Francisco Liriano has been bad for the past year. And I’m saying that despite the fact that he threw a no-hitter last season–it came completely out of the blue, and was one of the ugliest no-hitters possible. His K/9 plummeted to 7.50, his BB/9 shot up to 5.02, his GB% dropped, and he went from allowing only 0.42 home runs per nine innings to allowing nearly one per game. His ERA ballooned to 5.09, and while the advanced ERA estimators liked him slightly more, they still thought he was replacement-level at best, as he 4.54 FIP, a 4.52 xFIP, a 4.53 SIERA, and a 4.35 tERA–basically, he was closer to a 4.50 ERA pitcher than a 5.00 ERA pitcher…but that’s not something to brag to your friends about.

Still, there’s something intriguing about Liriano, something that I just can’t seem to get over. Maybe I still think of him as that electric guy who dominated in 2010 with a 2.66 FIP (almost a point lower than his ERA!), and had a strikeout rate close to ten. Maybe it’s that he seemed to have figured things out this spring. Maybe it’s that I keep scooping him up in fantasy, only to see him ruin my WHIP and ERA categories. Who knows?

Wednesday, April 18

Yankees (Kuroda) vs. Twins (Marquis); 7:05 PM EST on YES.

There’s not much to say about Jason Marquis. I’ll sum him up to you this way: he doesn’t strike people out, he walks a few too many batters, he’s a slight ground ball pitcher (50.4% career rate), and his career FIP–and other ERA estimators–suggests that he’s closer to a 5.00 ERA pitcher than his 4.55 career ERA might indicate. He has bounced around leagues for a few years now, never stopping for more than four season with one club. He landed on the Twins last season, after a trade from the Washington Nationals; he had a 4.43 ERA, and a 4.05 FIP in 23 games.

Hiroki Kuroda is better than Jason Marquis.

Thursday, April 19

Yankees (Hughes) vs. Twins (Blackburn); 7:05 PM EST on YES.

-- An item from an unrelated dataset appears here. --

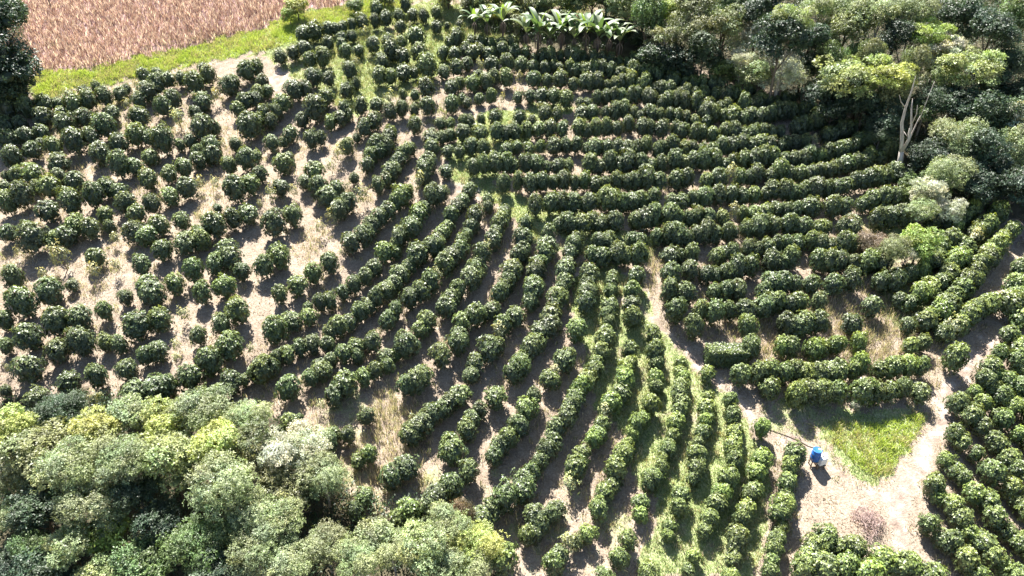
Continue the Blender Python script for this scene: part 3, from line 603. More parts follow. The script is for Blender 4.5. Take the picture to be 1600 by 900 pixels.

Nick Blackburn has eerily similar numbers to Jason Marquis. They both sit around 4.50 for a career ERA (Blackburn is at 4.52), and their peripherals suggest mediocre pitchers without tons of command. Neither strike out enough batters (both sit around 5 K/9), both walk too many compared to their strikeout reates (both are around 3 BB/9), they both give up too many home runs (Blackburn gives up at least 1 HR/9), and they both sit around 50% for a career GB%.

Now that’s not a totally fair perspective on Blackburn: his 2011 saw him increase his GB% to 53.5%, and get a little unlucky, with a .317 BABIP against, and a 14.1% HR/FB rate (higher than his career 11%). But his FIP was still 4.84, which is not indicative of a strong pitching performance, no matter how slightly unlucky he got.

Oh, and these last couple of paragraphs might be moot, because Twins manager Ron Gardenhire had to remove Blackburn from his last start after 5 and one-third innigs because of “shoulder stiffness.” Thankfully, his MRIs came back negative.

7 thoughts on “Previewing Yankees Vs. Twins: What’s Past Is Prologue

  1. Don't pick on Freddy – while his numbers for this year (extra SSS) might match Pavano's, at least he shows up for games. ;)

    As to Mauer – I'm soooo glad that Cashman is smarter than I am – I'd thought he'd be the perfect replacement for Posada. I was highly disappointed when the Twins locked him up until the end of time. Now, a few years later, not so much.

    I can still see Hughes losing the last game. I'd expect tonight's game to be another high scoring affair – not because the Twins are an offensive powerhouse, but because Freddy's pitching. This should be the most entertaining game of the series.

    • As far as Mauer goes: I was totally on that bandwagon a few years ago, and am happy to be proven wrong. So amen to that.

      I agree about Hughes, too, though if he's ever going to rebound from his mediocre/unlucky starts, the Twins would be a perfect opponent for him. Blackburn has been able to turn it on from time to time, and I wouldn't be shocked if the extra YS adrenaline kicked him into high gear; but then again, I feel that way about everyone, and it might also just make him choke and get shelled.

      Over/under 10 combined runs tonight?

  2. I was looking at team stats and noticed the Yankees' pitching staff as a whole has recorded more then a strike out per inning; has any team in history done such a thing over the course of a season?

  3. It comes as no surprise that Minnesota took a giant dump the moment they overspent for 2 players, which was totally out of character. They ran the tightest ship in the bigs for almost 20 years, won a lot of games and made the playoffs frequently, until they decided to go NY Yankees and throw tons of money at guys who are now liabilities earning roughly 35% of their team salary.

    • That's the business, though, right? For all they knew then, these two us could have been Pujols or some similar type player–they both looked like generational type players to build a franchise around. They just got reeeeeeally unlucky that BOTH of them went down with such horrible injuries. If I were the Twins and had a chance to lock down a couple hometown MVP candidates for multi-year deals, id do it–just look at the Brewers and Ryan Braun.